This week, UK prime minister Rishi Sunak hosted a summit in Downing Street bringing all the links of the food supply chain together.

The working title for the event - 'Farm to fork' - will ring a bell with Irish and EU farmers, as that is the roadmap for future agricultural production in the EU for the remainder of this decade and beyond.

The UK version is intended to address the issues of the moment, the most pressing of which is food prices from a political viewpoint.

Currently in the UK, food price inflation is running at just under 20%, double overall inflation. In addition to this are frequent empty supermarket shelves for fresh vegetables and a plea from British vegetable and fruit growers about not enough labour to harvest crops.

First step

If the first step in addressing a problem is recognising that it exists, then the summit can be judged a success, at least at that level.

However, that is a very modest success and there are concerns that problems in the British supply chain could get worse before they get better.

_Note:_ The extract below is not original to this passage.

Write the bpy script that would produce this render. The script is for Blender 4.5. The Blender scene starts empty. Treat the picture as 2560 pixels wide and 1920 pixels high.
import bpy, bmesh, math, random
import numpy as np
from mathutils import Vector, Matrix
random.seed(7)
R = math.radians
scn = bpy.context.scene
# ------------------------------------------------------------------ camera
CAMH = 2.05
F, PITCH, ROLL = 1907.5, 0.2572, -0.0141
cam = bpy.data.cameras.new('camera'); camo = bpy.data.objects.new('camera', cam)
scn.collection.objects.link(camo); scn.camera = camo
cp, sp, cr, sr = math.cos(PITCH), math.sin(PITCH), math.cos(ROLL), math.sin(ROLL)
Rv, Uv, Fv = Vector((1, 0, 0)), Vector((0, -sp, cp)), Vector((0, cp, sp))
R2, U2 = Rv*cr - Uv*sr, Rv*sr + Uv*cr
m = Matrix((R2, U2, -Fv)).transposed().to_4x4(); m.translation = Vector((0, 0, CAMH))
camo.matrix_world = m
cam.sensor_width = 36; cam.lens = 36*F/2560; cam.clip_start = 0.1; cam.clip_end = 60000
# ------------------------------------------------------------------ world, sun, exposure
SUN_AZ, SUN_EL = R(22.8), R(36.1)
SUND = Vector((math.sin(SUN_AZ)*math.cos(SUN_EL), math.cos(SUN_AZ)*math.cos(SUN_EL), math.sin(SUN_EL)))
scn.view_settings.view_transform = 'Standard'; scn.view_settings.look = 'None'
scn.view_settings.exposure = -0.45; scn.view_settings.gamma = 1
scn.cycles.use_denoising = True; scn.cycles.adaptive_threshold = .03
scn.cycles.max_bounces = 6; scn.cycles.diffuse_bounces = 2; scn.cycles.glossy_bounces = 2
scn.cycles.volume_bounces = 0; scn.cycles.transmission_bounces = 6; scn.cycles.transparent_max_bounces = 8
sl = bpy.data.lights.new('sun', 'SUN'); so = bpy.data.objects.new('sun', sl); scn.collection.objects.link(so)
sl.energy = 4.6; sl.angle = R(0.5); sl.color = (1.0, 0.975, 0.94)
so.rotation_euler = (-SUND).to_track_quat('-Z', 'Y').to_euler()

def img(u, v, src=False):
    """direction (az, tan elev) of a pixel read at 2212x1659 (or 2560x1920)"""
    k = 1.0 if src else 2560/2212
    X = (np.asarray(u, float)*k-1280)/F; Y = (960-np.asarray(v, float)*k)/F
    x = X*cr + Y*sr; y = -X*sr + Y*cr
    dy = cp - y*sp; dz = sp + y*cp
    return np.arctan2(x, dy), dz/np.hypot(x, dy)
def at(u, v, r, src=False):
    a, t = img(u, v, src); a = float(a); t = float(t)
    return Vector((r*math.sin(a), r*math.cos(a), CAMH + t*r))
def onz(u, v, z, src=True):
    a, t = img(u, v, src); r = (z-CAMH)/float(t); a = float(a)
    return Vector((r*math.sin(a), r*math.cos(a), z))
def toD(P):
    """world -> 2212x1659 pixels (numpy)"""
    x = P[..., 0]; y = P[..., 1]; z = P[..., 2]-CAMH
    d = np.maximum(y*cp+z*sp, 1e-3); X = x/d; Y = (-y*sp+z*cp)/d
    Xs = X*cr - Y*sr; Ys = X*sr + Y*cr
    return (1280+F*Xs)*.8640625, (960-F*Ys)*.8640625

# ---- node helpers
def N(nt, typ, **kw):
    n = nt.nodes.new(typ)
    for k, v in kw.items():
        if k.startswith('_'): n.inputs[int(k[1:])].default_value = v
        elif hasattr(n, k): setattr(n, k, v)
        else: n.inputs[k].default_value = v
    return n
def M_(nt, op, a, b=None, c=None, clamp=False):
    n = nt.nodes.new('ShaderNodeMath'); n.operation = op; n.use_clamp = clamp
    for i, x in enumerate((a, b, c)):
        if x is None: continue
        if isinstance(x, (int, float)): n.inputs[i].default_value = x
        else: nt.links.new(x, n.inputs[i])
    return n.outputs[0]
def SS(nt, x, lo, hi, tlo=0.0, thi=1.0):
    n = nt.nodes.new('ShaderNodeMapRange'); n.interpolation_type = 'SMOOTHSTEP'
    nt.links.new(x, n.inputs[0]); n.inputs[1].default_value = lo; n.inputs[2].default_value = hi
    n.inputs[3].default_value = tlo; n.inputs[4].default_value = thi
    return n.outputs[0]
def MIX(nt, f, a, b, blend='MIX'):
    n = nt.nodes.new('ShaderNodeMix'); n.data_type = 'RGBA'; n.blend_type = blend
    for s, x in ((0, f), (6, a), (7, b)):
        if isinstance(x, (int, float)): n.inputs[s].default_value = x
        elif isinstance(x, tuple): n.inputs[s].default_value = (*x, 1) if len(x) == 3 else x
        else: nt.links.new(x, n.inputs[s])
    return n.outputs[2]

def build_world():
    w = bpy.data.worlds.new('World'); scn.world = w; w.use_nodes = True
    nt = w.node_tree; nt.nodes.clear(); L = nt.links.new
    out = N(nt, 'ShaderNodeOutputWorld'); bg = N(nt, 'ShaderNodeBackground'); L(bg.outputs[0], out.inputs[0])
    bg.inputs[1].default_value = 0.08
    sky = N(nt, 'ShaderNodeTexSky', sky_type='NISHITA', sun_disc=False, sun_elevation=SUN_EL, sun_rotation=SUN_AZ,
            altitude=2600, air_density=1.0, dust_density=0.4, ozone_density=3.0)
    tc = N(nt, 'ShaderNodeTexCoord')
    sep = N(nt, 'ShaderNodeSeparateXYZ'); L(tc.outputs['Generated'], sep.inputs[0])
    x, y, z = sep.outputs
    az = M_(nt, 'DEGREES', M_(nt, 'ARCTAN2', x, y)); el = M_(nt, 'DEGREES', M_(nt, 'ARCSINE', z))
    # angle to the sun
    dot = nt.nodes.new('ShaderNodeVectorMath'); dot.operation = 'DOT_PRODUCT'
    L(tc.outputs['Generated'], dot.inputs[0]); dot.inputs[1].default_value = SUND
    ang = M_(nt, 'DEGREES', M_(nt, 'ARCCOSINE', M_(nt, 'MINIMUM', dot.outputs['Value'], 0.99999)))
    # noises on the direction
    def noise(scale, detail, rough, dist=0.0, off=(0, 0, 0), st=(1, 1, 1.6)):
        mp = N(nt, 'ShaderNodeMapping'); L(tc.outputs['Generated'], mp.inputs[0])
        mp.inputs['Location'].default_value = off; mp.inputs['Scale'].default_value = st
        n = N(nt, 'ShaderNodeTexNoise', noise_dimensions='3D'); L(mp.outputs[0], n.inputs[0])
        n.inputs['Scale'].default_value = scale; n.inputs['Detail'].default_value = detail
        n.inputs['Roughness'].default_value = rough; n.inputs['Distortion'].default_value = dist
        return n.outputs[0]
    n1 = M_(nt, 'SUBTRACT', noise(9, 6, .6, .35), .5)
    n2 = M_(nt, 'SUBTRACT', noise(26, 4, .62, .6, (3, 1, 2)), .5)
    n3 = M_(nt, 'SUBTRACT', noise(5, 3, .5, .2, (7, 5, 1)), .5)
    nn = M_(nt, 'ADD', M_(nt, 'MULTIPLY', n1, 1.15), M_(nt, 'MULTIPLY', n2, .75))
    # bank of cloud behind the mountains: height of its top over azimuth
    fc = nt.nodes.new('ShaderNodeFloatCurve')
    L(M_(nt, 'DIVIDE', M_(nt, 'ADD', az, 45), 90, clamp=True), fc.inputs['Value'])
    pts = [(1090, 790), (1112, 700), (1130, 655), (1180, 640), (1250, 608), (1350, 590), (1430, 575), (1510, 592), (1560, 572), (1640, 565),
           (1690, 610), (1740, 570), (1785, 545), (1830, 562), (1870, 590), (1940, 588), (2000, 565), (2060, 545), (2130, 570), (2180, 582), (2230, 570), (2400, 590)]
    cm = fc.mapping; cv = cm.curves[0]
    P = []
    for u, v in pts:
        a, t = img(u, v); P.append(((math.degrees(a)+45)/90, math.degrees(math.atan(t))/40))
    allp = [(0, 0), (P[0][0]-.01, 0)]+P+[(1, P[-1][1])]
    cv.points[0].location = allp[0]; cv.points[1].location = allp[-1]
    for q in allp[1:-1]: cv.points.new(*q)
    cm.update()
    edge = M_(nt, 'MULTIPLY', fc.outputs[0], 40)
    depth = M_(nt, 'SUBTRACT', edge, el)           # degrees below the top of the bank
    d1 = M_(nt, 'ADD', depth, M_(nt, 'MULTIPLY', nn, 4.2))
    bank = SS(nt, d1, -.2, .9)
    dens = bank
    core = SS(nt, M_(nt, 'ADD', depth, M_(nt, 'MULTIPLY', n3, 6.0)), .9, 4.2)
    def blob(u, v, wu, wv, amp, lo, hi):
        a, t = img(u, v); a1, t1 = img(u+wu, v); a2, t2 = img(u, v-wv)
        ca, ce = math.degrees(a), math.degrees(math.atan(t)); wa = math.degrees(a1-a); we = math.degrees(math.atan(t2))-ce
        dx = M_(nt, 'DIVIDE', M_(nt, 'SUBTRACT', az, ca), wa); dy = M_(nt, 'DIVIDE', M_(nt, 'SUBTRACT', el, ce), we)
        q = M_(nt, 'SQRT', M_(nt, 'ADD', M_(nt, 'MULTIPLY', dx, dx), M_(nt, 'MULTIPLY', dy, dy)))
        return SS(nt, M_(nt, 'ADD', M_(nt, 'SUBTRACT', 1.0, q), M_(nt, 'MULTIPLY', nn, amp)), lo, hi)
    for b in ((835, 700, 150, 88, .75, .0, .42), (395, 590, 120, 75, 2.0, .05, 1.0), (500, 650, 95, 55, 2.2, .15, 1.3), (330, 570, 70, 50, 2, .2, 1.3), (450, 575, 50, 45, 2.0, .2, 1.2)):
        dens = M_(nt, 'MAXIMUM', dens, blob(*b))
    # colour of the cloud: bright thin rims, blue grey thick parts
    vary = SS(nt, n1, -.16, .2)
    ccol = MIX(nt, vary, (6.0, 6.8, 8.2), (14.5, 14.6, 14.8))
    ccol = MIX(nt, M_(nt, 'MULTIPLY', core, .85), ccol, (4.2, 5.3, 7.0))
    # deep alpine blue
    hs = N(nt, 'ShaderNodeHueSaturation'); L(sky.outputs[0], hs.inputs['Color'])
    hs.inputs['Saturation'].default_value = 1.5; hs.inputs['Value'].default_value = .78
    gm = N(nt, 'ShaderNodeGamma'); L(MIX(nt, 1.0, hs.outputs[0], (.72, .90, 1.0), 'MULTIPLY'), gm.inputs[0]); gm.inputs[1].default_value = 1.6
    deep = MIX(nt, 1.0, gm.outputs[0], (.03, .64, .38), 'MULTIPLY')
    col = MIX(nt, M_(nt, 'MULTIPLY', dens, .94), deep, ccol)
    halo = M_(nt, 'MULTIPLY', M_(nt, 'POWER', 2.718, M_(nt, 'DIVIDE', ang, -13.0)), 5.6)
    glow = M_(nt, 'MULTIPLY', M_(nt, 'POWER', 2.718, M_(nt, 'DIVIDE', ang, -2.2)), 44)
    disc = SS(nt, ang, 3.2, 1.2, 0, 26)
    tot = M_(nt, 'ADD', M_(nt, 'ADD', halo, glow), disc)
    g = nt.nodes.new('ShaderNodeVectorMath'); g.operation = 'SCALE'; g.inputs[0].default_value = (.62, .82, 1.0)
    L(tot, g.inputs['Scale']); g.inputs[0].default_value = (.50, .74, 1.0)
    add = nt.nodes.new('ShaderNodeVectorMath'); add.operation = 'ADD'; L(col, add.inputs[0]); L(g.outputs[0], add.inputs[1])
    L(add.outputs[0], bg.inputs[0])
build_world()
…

The summer fruit and vegetable harvesting season is just weeks away and, at a separate event this week, home secretary Suella Braverman declared that there was no good reason why the UK couldn’t train its own fruit pickers and lorry drivers.

If supplies are limited, continental growers and traders will be less inclined to supply the UK

Manual fruit and vegetable harvesting in Britain, concentrated in the east and southeast of England, has long relied on migrant labour.

In previous decades, Irish students were often employed, but, in more recent times, the labour has come from eastern Europe.

This was no problem when the UK was in the single market, but now that it has left, these people are no longer eligible to enter the UK without visas and growers are left without labour.

Previously, the UK government launched a 'pick for Britain' campaign to attract UK workers, but this flopped and was abandoned.

Vegetable supply

Vegetable production across Europe has been disrupted for much of the past year due to a combination of droughts and frosts.

This has the potential for supply disruption, but the situation is made worse for the UK by the Brexit barrier that is about to get higher when the UK introduces full border controls in October this year.

If supplies are limited, continental growers and traders will be less inclined to supply the UK, with the extra bureaucracy that doesn’t exist for supplying EU customers.

For the UK market to be attractive to EU growers, they need to have big crops and abundant supplies that leaves them having to chase markets and go the extra mile to supply them.

Trade deals

Trade deals is an area where farmers are exposed. The UK opens up to tariff-free dairy, beef and lamb from Australia and New Zealand from the end of this month.

Both countries are much cheaper producers than the UK and supermarkets and consumers will shortly have access to this product.

Given the distance, there are logistics issues, but a quick win on food price inflation for the government would be accessing cheaper supply lines from outside the EU and this could be demonstrated as a Brexit benefit from a consumer perspective, though not from a farmers' perspective.

UK supermarkets are strong in professing loyalty to British suppliers, but if they are being pressed on the need to reduce food prices, they may well move and present it as giving consumers a choice on how they spend the family food budget.

Summits like the one in Downing Street this week are supported by huge PR campaigns and, given the fact that food price inflation affects every citizen, they will get picked up by the national media.

A cynical observation would be that they are a great way of giving an impression that political, industry and farming leaders are putting their heads together to come up with a solution.

The reality is much more mundane - all interested parties around the table will be fighting their own corner.

Supermarkets will look for cheaper supply lines, so any price falls don’t affect their margins.

Growers want labour to get their crops harvested and processors also want labour to maintain output as cheaply as possible.

Farmers are left with fine words and sentiment about how important they are, but, as is usually the case, they are the lowest priority.